今も学ぶ80歳 北川順子さん 上映会で自作の詩朗読

 夜間中学の生徒たちを追ったドキュメンタリー映画『こんばんはⅡ』が6月13日㊐午後0時半、JR和歌山駅前のわかちか広場で上映される。当日は、和歌山市岩橋の岩橋夜間学校で学ぶ唯一の生徒、北川順子さん(80、写真左)が思いを込めた詩を朗読する。

 戦後の混乱期、経済的な事情で義務教育の機会を奪われた人たちが通う夜間中学。近年は不登校で形式的に卒業した人や、日本で働く外国人の家族が学ぶ場へと役割は広がっている。

 北川さんは和歌山市生まれ。小学4年の時、弟と妹の世話をするため通学をあきらめ、進学した中学も通わなかった。もっと学びたかったが、近所に同じような境遇の同年代は多かった。16歳で大阪へ働きに出た。できたのは低賃金だった炊事場の仕事。割りの良い仕事を求め、転々とした。

 20年前に故郷へ戻り、岩橋夜間学校と、読み書きを身に付ける岩橋識字学級の存在を知った。以来、もう一度学び直したいと月2回通う。「勉強している時が一番楽しい。先生に巡り会えて人生が変わった。もう少し生きて、できる限り続けたい」と声を弾ませる。

 同校は、満州から引き揚げる際に親を亡くし、学校へ通えなかった故・能勢博之さんのためにと、小学校教諭の吉本拓司さん(同右)が2000年に立ち上げた自主夜間中学。「お金の計算もできなかった能勢さんが生きるには、識字学級だけでなく、算数も社会も理科も必要。
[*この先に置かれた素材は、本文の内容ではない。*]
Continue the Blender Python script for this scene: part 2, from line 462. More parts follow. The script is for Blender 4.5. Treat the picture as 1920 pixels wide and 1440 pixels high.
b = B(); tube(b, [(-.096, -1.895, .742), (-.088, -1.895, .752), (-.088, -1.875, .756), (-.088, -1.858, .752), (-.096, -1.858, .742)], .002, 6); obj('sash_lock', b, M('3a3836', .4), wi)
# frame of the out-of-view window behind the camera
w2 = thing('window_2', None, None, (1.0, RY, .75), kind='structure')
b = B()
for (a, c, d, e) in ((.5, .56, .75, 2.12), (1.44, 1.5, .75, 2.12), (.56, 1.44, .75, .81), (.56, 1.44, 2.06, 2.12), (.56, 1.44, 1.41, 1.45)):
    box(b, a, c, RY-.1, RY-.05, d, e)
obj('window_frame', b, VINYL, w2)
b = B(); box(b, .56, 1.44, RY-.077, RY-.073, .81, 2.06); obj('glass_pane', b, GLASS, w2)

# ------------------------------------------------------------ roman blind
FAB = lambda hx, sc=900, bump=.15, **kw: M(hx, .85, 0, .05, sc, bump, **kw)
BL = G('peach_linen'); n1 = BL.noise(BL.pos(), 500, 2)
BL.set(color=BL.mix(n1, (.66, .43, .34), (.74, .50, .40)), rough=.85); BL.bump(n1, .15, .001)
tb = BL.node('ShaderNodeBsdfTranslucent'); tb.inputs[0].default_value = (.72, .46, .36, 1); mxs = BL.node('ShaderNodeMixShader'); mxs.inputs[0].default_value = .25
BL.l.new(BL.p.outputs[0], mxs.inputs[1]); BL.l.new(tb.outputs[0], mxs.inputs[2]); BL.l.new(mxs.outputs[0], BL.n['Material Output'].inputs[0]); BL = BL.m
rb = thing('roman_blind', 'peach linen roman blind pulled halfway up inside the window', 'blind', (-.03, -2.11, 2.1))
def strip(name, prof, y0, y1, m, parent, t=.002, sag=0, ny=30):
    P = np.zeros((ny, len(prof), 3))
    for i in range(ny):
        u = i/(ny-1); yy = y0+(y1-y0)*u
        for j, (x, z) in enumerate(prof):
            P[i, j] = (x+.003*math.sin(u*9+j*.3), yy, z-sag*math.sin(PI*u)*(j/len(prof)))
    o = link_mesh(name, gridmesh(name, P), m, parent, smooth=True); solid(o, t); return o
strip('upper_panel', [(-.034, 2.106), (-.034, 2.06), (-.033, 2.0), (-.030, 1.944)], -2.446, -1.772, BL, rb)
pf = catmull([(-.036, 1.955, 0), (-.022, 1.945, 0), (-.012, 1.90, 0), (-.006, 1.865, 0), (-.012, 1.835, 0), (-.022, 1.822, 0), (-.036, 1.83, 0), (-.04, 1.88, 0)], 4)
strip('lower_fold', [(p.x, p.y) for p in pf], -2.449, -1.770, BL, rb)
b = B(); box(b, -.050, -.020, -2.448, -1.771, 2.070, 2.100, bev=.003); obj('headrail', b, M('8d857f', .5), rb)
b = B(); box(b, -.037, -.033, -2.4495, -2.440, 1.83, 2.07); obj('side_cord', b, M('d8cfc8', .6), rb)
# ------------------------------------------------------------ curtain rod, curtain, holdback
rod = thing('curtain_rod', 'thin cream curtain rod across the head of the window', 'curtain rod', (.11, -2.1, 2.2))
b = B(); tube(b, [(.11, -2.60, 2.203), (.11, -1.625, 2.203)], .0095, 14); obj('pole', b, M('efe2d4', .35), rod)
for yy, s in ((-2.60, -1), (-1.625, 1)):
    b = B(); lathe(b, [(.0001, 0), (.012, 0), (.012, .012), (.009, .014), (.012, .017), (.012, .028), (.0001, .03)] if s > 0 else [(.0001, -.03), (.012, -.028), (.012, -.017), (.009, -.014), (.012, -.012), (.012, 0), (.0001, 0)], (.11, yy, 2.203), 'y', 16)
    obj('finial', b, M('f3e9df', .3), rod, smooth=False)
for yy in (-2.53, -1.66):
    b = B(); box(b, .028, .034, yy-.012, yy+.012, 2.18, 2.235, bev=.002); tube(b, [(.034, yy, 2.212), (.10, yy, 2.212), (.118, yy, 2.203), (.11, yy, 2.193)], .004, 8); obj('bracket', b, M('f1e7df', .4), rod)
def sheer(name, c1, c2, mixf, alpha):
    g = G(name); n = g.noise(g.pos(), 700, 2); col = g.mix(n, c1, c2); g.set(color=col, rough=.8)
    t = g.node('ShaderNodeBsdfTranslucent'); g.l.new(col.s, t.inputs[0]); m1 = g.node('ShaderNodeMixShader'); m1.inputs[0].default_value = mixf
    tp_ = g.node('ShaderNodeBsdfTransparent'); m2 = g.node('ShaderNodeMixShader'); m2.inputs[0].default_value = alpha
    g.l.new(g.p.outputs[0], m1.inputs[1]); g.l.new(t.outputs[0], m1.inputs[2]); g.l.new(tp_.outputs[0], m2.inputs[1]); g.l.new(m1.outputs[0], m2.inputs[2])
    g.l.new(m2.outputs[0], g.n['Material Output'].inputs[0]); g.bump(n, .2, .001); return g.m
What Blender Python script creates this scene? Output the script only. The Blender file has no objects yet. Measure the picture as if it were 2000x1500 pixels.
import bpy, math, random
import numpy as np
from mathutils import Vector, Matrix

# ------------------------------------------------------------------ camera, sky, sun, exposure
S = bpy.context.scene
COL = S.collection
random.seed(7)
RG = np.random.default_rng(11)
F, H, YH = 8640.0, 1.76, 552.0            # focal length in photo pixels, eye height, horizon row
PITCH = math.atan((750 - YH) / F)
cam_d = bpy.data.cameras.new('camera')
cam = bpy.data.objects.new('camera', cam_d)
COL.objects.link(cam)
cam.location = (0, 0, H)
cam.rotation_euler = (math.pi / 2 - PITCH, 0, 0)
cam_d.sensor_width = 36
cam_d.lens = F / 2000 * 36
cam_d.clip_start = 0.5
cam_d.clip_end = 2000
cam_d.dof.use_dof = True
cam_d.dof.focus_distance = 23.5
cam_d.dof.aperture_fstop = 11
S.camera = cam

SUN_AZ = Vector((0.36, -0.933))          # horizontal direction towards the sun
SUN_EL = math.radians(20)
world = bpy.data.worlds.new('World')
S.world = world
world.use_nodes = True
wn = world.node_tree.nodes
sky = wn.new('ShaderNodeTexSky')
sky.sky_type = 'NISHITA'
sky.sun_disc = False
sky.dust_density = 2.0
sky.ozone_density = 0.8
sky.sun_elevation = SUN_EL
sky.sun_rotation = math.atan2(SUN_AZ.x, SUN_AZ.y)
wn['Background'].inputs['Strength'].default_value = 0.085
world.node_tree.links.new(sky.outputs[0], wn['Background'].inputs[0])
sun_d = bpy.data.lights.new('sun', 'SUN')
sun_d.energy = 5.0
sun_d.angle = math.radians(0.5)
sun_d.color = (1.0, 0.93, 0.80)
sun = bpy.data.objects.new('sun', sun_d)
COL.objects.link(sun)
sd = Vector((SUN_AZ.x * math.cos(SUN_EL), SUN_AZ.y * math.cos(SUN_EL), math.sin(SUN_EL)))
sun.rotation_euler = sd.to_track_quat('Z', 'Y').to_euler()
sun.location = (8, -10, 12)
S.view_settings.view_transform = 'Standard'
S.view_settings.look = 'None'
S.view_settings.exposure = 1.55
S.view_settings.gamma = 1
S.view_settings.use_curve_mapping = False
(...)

それに『学校は楽しい場所』だと知ってほしかった」と話す。

 生徒に寄り添い、勉強のほか、折り紙や水彩画の作品づくり、遠足、全国の夜間中学との交流など、学校生活に触れられるよう工夫してきた。しかし、公立でないため卒業証書は出ない。吉本さんと北川さんは公立夜間中学の設立を目指し、授業の公開や講演を行い、認知度向上を図ってきた。「学び直したいと思った時に、学べる場があるのは大切」と吉本さん。

 義務教育機会確保法が16年に成立し、公立夜間中学の設立を望む声が高まる中、19年に映画『こんばんはⅡ』が公開された。上映運動が全国で展開され、和歌山でも昨年、実行委が発足した。公立校の設置へ機運を高めるのが狙いだ。山口裕市実行委員長は「公立は学習指導要領に基づいた授業になるため、先生の力が必要になる。映画や北川さんの発表を通じ、多くの人に知ってもらえたら」と願う。